Multiple ways of invoking executables
In-process: ultra-high performance, no security boundary crossing, low need for data exchanges
Intra-process: high throughput and performance, local security boundaries crossed
Intra-node: low throughput (depending on network), organisational security boundaries crossed
Advanced error handling support through contigency reaction
Each Execution Plan element which invokes executables can be annotated with contingency reaction triggers.
Unbound extensibility via providers for integration with different environments.
The system is designed in an extensible manner, allowing the transparent integration with a variety of providers for storage, resource registries, reporting systems, etc.

Design

Philosophy

The Execution Engine is designed to support an expressive, feature-rich workflow language. It aims to enable the execution of arbitrarily complex workflows of literally all kinds by offering a wide array of constructs, namely Execution Plan Elements, which can be used to invoke any kind of executable or to group collections of elements in execution flow structures. The uniform handling of such constructs by the Execution Engine allows the construction of such arbitrarily complex workflows.
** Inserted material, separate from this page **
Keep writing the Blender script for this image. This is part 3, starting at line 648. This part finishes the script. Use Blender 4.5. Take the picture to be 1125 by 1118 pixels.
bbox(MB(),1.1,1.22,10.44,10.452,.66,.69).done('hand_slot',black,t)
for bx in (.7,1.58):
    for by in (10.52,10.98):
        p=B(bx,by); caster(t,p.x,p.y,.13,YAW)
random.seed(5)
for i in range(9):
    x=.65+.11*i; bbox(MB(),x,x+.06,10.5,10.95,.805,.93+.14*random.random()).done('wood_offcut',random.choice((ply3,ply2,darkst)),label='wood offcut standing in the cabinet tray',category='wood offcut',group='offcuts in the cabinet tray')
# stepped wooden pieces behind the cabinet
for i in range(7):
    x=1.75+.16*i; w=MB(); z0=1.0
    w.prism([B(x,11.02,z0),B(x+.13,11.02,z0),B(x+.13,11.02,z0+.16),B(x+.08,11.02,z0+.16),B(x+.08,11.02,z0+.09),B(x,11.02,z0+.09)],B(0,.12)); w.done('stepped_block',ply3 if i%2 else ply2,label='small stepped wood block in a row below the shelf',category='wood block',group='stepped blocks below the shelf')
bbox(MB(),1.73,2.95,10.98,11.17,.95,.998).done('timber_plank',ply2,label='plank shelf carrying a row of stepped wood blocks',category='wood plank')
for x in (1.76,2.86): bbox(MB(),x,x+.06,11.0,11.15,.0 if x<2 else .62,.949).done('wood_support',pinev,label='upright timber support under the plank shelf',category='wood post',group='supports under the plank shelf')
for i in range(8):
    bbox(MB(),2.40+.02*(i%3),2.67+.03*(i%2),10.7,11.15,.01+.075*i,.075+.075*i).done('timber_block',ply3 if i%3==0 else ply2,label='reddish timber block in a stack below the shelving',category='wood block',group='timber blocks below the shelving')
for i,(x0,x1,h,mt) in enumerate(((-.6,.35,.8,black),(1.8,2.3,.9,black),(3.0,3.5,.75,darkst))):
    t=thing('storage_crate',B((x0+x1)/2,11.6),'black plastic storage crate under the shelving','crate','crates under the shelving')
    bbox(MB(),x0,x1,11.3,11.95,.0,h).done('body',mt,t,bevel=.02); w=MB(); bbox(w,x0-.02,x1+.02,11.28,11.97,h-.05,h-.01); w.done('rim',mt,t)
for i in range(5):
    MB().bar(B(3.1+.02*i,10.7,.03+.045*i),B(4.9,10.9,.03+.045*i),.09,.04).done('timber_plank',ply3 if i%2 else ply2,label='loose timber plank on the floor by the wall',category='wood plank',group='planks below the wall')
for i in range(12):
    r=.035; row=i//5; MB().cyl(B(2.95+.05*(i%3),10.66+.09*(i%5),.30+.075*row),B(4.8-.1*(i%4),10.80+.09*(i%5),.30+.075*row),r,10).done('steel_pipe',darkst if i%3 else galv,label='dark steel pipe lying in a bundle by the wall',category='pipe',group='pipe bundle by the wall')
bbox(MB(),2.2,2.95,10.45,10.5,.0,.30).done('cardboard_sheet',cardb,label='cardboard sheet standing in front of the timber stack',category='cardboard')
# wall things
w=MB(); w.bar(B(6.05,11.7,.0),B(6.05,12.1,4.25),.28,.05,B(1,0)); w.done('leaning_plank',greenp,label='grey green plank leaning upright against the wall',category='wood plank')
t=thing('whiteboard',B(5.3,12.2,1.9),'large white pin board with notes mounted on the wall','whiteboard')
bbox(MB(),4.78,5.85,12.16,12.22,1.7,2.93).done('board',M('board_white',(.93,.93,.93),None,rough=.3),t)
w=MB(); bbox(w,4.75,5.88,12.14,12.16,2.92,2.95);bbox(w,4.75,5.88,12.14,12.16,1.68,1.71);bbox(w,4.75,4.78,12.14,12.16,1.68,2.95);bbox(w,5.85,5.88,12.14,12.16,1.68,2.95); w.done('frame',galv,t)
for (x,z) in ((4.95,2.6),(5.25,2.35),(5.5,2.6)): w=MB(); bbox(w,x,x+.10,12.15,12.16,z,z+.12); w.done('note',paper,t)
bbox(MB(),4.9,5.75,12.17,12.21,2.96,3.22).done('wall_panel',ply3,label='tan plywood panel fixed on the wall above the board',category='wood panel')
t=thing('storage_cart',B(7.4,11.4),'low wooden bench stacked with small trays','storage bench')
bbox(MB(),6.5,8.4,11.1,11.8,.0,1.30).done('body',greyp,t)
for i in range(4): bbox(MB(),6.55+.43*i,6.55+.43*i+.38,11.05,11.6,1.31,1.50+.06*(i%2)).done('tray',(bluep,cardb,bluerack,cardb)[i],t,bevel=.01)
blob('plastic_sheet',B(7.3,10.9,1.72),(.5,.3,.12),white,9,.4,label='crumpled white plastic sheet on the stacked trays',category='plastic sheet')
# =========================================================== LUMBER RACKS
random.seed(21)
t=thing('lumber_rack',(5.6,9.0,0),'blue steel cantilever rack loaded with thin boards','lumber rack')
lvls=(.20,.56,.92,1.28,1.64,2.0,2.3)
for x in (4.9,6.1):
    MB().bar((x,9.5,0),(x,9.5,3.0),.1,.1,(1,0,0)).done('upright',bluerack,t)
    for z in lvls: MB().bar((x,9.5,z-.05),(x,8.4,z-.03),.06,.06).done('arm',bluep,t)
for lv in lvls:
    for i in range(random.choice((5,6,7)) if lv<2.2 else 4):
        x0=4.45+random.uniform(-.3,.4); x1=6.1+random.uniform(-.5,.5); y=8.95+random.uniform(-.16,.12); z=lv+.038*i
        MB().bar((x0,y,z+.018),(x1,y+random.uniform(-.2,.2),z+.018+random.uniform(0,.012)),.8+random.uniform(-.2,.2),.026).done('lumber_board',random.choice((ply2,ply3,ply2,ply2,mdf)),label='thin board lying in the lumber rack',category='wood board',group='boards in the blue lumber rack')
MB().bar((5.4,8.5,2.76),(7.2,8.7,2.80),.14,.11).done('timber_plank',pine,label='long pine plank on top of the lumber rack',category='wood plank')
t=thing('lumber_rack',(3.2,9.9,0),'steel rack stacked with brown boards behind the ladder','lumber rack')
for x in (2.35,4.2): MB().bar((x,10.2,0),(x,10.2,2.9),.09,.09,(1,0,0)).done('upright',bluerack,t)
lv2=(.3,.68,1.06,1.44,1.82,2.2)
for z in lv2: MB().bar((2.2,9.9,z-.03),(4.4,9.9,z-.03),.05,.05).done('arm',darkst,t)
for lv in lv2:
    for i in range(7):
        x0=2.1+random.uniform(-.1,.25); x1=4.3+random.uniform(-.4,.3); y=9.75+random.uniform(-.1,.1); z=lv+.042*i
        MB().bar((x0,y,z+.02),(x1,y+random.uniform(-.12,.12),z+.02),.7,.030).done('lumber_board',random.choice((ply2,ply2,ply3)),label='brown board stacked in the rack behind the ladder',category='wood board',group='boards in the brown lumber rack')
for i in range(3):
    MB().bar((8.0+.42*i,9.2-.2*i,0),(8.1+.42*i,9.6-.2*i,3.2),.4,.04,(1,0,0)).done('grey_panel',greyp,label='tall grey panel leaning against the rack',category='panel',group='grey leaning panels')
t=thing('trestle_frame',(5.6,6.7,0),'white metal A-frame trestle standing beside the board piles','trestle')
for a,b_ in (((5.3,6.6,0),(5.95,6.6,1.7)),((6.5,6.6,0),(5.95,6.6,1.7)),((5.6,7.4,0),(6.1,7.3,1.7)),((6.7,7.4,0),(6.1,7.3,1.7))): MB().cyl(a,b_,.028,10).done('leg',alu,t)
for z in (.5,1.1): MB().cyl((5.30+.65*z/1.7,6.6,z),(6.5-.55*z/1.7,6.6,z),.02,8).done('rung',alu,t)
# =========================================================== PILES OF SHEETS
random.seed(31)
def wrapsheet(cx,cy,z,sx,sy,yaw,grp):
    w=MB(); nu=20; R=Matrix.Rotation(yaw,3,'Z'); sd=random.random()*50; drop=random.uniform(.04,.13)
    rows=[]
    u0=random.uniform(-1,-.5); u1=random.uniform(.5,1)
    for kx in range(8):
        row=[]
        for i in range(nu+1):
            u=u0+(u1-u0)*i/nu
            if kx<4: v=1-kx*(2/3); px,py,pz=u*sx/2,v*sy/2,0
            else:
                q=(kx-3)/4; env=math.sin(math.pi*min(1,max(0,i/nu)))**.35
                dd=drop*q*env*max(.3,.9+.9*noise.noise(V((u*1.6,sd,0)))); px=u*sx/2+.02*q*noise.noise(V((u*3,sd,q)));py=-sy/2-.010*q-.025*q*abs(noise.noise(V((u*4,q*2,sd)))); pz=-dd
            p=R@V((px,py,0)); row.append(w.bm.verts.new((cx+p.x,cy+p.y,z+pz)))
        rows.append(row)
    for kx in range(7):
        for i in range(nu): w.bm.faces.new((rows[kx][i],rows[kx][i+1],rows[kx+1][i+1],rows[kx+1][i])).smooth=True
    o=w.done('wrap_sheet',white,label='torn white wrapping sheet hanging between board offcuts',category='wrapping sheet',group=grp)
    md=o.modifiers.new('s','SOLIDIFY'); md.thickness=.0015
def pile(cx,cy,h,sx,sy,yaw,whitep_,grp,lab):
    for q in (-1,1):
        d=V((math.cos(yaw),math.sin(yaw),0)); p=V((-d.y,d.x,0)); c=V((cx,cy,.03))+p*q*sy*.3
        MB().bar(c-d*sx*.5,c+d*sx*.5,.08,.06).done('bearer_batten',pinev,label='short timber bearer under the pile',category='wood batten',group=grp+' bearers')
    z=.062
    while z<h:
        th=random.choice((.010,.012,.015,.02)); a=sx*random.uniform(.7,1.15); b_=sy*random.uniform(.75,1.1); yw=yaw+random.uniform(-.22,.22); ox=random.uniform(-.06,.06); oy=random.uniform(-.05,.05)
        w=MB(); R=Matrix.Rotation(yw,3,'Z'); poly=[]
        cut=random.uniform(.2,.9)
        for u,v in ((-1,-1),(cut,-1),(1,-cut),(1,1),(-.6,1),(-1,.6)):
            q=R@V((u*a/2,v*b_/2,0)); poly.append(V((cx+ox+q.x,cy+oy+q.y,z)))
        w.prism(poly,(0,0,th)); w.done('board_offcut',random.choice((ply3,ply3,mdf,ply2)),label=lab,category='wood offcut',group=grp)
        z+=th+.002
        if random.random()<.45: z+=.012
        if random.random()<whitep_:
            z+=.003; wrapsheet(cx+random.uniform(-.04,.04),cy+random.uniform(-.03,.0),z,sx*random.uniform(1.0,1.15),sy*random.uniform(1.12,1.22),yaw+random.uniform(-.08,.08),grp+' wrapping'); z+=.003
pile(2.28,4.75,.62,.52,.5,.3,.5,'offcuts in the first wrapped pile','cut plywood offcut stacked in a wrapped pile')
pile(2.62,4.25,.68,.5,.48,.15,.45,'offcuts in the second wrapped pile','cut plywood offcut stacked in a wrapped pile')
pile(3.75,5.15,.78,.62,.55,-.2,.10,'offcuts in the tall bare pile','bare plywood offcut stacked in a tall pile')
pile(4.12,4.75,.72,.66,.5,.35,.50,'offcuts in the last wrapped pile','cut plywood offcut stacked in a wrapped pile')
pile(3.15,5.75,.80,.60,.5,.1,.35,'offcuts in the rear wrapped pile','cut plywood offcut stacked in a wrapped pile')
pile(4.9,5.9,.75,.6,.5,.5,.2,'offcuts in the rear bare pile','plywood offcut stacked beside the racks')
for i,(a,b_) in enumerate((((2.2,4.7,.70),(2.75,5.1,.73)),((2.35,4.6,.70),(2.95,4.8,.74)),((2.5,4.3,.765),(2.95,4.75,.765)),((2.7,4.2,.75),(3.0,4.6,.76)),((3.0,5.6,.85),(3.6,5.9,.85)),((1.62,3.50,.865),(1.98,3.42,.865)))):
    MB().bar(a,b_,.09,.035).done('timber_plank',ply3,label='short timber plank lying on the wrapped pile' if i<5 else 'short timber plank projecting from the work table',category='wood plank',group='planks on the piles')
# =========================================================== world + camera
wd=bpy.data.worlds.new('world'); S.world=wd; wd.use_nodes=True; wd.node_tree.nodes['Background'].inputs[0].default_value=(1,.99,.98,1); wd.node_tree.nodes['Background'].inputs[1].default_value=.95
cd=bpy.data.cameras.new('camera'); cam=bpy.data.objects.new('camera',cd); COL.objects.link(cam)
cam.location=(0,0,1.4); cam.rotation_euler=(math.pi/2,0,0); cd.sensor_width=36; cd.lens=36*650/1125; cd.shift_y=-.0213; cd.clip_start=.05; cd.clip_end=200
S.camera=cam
As a constituent part of PE2ng, the Execution Engine is designed with a layered architecture decoupling the business domain, the infrastructure specific logic and the core execution functionality therefore allowing core re-usage to a multitude of use cases and avoiding sub-optimal compromises of strictly agnostic solutions.

Architecture

The Execution Engine comprises a single component, whose internal architecture corresponds to the constructs it provides. This grouping can be summarized as follows:

  • Execution Elements
  • Data Types
  • Events
  • Contingencies

Deployment

The Execution Engine, in its service wrapped version, should be deployed at:

  • Each node which should participate in the execution of Execution Plans of local or remote origin.
  • Each node which is aimed to act as a gateway to external infrastructures.

Large deployment

In case of high demands for computational power, the Execution Engine should be deployed on as many nodes as possible, so that the Workflow Engine instances which contact it are able to contact a large number of nodes and distribute the computational load evenly across the infrastructure.

Execution Engine large deployment

Small deployment

If the processing requirements in the infrastructure are low and/or there is no need to contact external infrastructures, the Execution Engine can be deployed only at the node which hosts also the Workflow Engine and acts as an entry point for incoming workflow processing requests. This means that execution will take place only at that node, locally. In this minimal deployment scenario, one need just deploy the Execution Engine as a library.

Execution Engine small deployment

Use Cases

Well suited Use Cases

The Execution Engine has been successfully used at the execution of all workflows involved in the use cases of the Workflow Engine, as the enabling element of the latter.

Less well suited Use Cases

As the Execution Engine aims to provide a generic facility for executing workflows, it cannot know the semantics of its input and output data. Applications which need such kind of data comprehension should instead opt for implementing special adaptors for the Workflow Engine.